Abikanile's personal experiences have led her to become a champion for defending girls' rights.
Abikanile's personal experiences have led her to become a champion for defending girls' rights.
March 7, 2014

Having experienced the violence young women are subjected to first-hand in Malawi, Abikanile, 17, is passionate about speaking up for girls’ rights – and she’s not afraid to let the world know what it’s like to be a young woman in her country.

“I was nearly raped by seven boys after I finished playing netball,” reveals 17-year-old Abikanile from Malawi. “Thankfully, I escaped as I used the self-defense moves I learned from my Girl Guides Club.”

Sexual violence is a major issue in Malawi, particularly for young women. “I am not the only one who was nearly raped,” says Abikanile. “We hear of so many girls being raped by their fathers, cousins, and other men, only to discover that the police didn’t do anything about it when it was reported.”

For a young woman like Abikanile, who is passionate about girls’ rights, it’s painful to see the way women are treated in her country – particularly by those of the opposite sex.

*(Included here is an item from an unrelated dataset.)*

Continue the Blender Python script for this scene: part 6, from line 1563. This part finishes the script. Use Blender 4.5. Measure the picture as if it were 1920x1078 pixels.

“Boys just see girls as nothing,” she explains. “It’s hard being a teenager here. There are lots of men, also known as sugar daddies, who want to pay girls with money and clothes and school fees to sleep with them. This can end in pregnancy and then the men don’t want to know.”

Another major issue that can lead to early pregnancy is child marriage, which has a major impact on a girl’s right to an education – and their right to a life, too.

“I have seen many girls within my community being forced into early marriages which led to early school drop-outs and early pregnancies,” says Abikanile. “Some of the girls even died while giving birth as their bodies were not ready.”

After becoming an active member of a youth group when she was just 7, Abikanile wanted to campaign about girls’ rights in Malawi and the issues that girls were facing at school. “We would get together to discuss how to deal with this and stop this from happening,” she says.

“My goal in life is to make sure that girls get equal access to education with boys and when I am in New York, I will advocate about the importance of letting young people speak out about the issues they are going through. By campaigning, we give girls the confidence to know that things can change and that there are problems in other countries too,” she says.

The budding journalist cites her inspirational woman as Mary Shawa, Principal Secretary in the Ministry of Gender in Malawi. “Mary has been advising me and other girls about the importance of education and how to ensure we have a voice no matter what the situation.”